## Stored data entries
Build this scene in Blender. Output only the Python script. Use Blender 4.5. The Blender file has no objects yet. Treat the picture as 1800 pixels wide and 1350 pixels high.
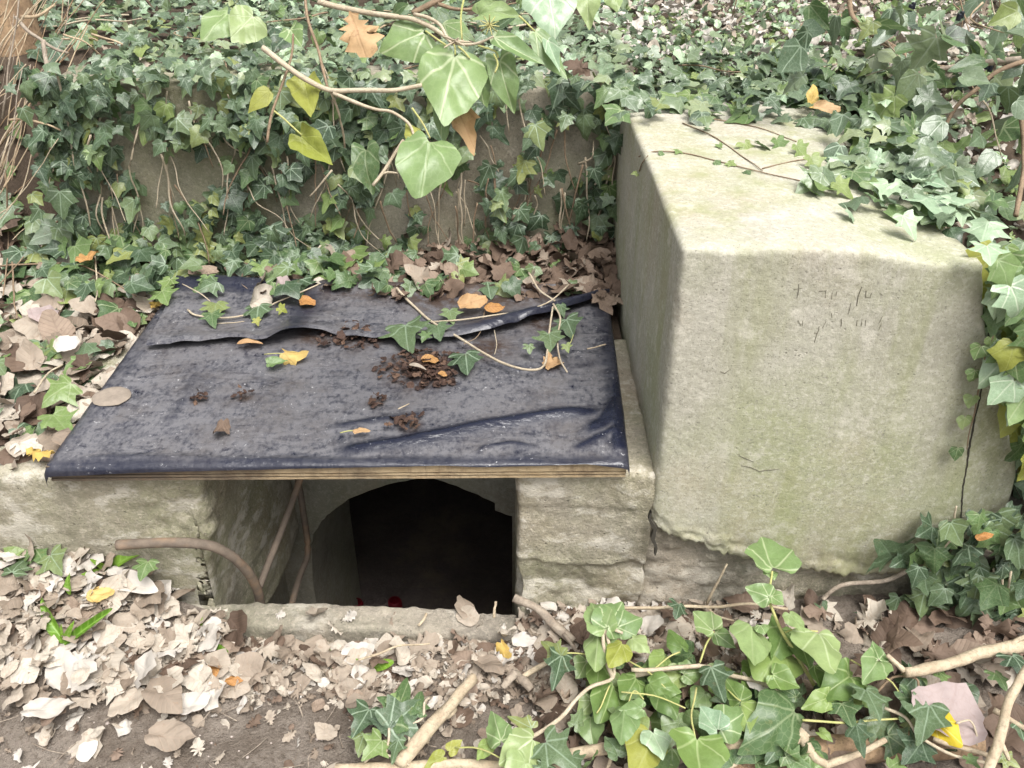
import bpy, math, random
import numpy as np
from mathutils import Vector, Matrix, noise

rng = random.Random(11)
scene = bpy.context.scene

# ------------------------------------------------------------------ camera
F_PX, PITCH, CAM_Z = 1510.0, math.radians(32.8), 1.55
cam_d = bpy.data.cameras.new("camera")
cam_d.sensor_width = 36.0
cam_d.lens = 36.0 * F_PX / 1800.0
cam_d.clip_start, cam_d.clip_end = 0.05, 400.0
cam = bpy.data.objects.new("camera", cam_d)
scene.collection.objects.link(cam)
cam.location = (0, 0, CAM_Z)
cam.rotation_euler = (math.radians(90) - PITCH, 0, 0)
scene.camera = cam

# ------------------------------------------------------------------ sky, sun, exposure
SUN_EL, SUN_AZ = math.radians(64), math.radians(150)     # azimuth clockwise from +Y
world = bpy.data.worlds.new("World")
scene.world = world
world.use_nodes = True
wn = world.node_tree
sky = wn.nodes.new("ShaderNodeTexSky")
sky.sky_type = 'NISHITA'
sky.sun_disc = False
sky.sun_elevation = SUN_EL
sky.sun_rotation = SUN_AZ
sky.air_density, sky.dust_density, sky.ozone_density = 1.0, 6.0, 1.0
hs = wn.nodes.new("ShaderNodeHueSaturation")
hs.inputs["Saturation"].default_value = 0.28             # thin overcast
wn.links.new(sky.outputs[0], hs.inputs["Color"])
bg = wn.nodes["Background"]
wn.links.new(hs.outputs[0], bg.inputs[0])
bg.inputs[1].default_value = 0.095
sun_d = bpy.data.lights.new("sun", 'SUN')
sun_d.energy, sun_d.angle, sun_d.color = 1.5, math.radians(34), (1.0, 0.98, 0.95)
sun = bpy.data.objects.new("sun", sun_d)
scene.collection.objects.link(sun)
sd = Vector((math.sin(SUN_AZ) * math.cos(SUN_EL), math.cos(SUN_AZ) * math.cos(SUN_EL), math.sin(SUN_EL)))
sun.rotation_euler = sd.to_track_quat('Z', 'Y').to_euler()
scene.view_settings.view_transform = 'Standard'
scene.view_settings.look = 'None'
scene.view_settings.gamma = 1.0
scene.view_settings.exposure = 1.30
scene.view_settings.use_curve_mapping = False

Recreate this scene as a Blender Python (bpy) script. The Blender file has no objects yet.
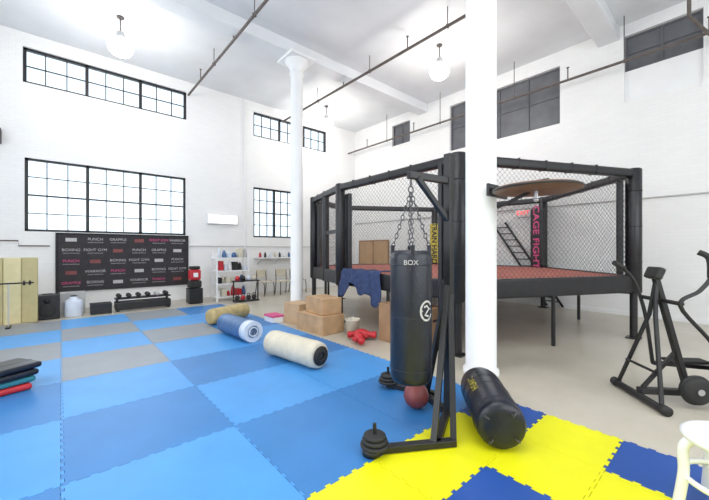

## WHAT IS BEING ASKED
Output exactly the span of lines from the top of the listing through the line holding "scene = bpy.context.scene", and leave every picture out.

## RESPONSE
Build this scene in Blender. Output only the Python script. Use Blender 4.5. The Blender file has no objects yet. Treat the picture as 1800 pixels wide and 1350 pixels high.
import bpy, math, random
import numpy as np
from mathutils import Vector, Matrix, noise

rng = random.Random(11)
scene = bpy.context.scene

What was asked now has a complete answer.